Although the word “may” typically “creates a presumption that the statute is permissive[,]” “[t]his general principle can be rebutted if construing ‘may’ as mandatory is necessary to reflect legislative intent.” McGuire v. McGuire, 2003 WI App 44, ¶26, 260 Wis. 2d 815, 660 N.W.2d 308; see also Heritage Farms, Inc. v. Markel Ins. Co., 2012 WI 26, ¶32, 339 Wis. 2d 125, 810 N.W.2d 465. Applying this general principle to WIS. STAT. § 948.12, it is clear that “may” is mandatory as used in the possession statute because construing it otherwise would lead to unreasonable results and defy the clear legislative intent. This is so because § 948.12 is an elements and classification statute. It defines the crime of possession of child pornography, sets forth the elements that comprise the crime, and identifies the applicable class of felony for violations. The “may” language at issue relates specifically to the felony classification portion of § 948.12: whoever violates the possession statute “may be penalized under sub. (3)[,]” which sets forth two distinct felony classifications—Class D (paragraph (3)(a)) or Class I “if the person is under 18 years of age when the offense occurs” (paragraph (3)(b)). Id. The word “may” therefore does not mean that the circuit court has the option of whether to sentence a violator under subsection (3) or whether to impose a bifurcated sentence, as Brott suggests, but rather identifies which of the two felony classifications applies to the violation at hand: Class D or Class I. That classification, in turn, sets forth the penalties for each class of felony. See WIS. STAT. § 939.50(3).

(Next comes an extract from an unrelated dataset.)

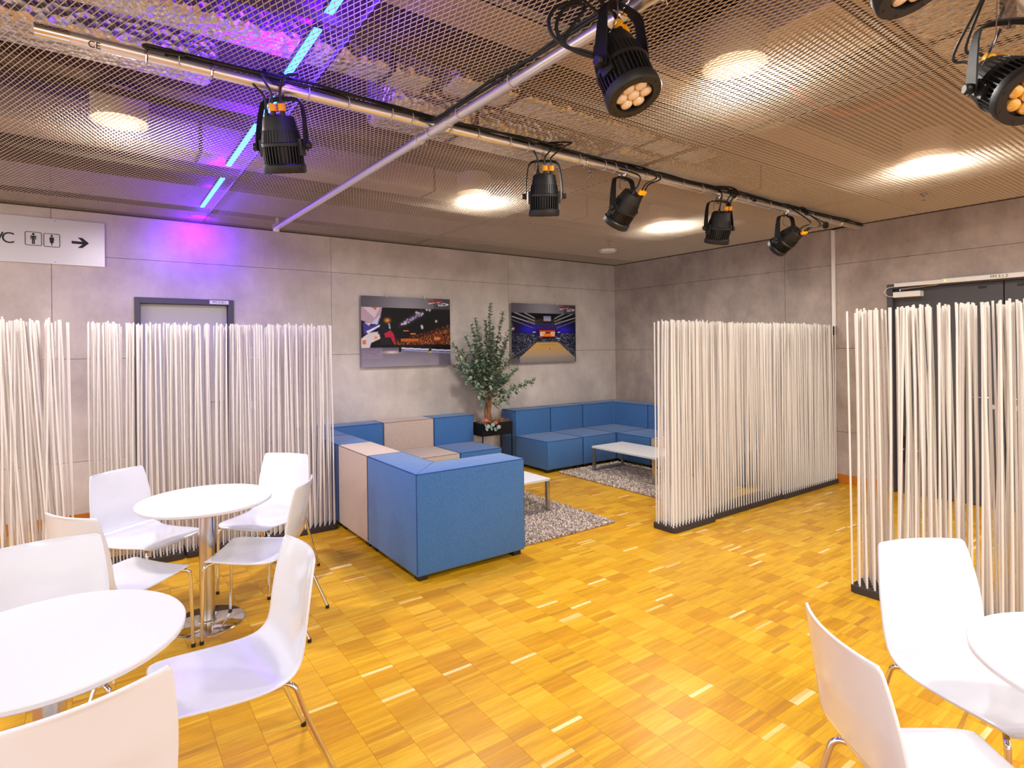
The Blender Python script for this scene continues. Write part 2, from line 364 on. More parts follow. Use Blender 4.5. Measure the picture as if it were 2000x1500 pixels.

To construe the word “may” as used in WIS. STAT. § 948.12 otherwise would defy logic and lead to an unreasonable result. For example, if the word “may” meant that a circuit court had discretion as to whether or not an offender would be penalized under § 948.12(3)’s felony classifications or whether an offender was subject to a bifurcated sentence, the court could simply determine that a convicted offender was guilty of a different felony classification with different maximum penalties or even that a convicted offender was not guilty of a felony at all. This would be unreasonable given that the legislature has specifically identified two—and only two—felony classifications that apply dependent upon the offender’s age at the time of the offense. Sec. 948.12(3). Indeed, if a circuit court had the discretion Brott believes § 948.12 provides, it would have been unnecessary for the legislature to identify the felony classifications that apply for possession of child pornography at all.

(¶¶14 -15).

The court also rejects Brott’s argument that because some courts–based on Court Tracker data–have not applied the mandatory minimum, his equal protection rights are violated by its application to him. (¶¶27-29).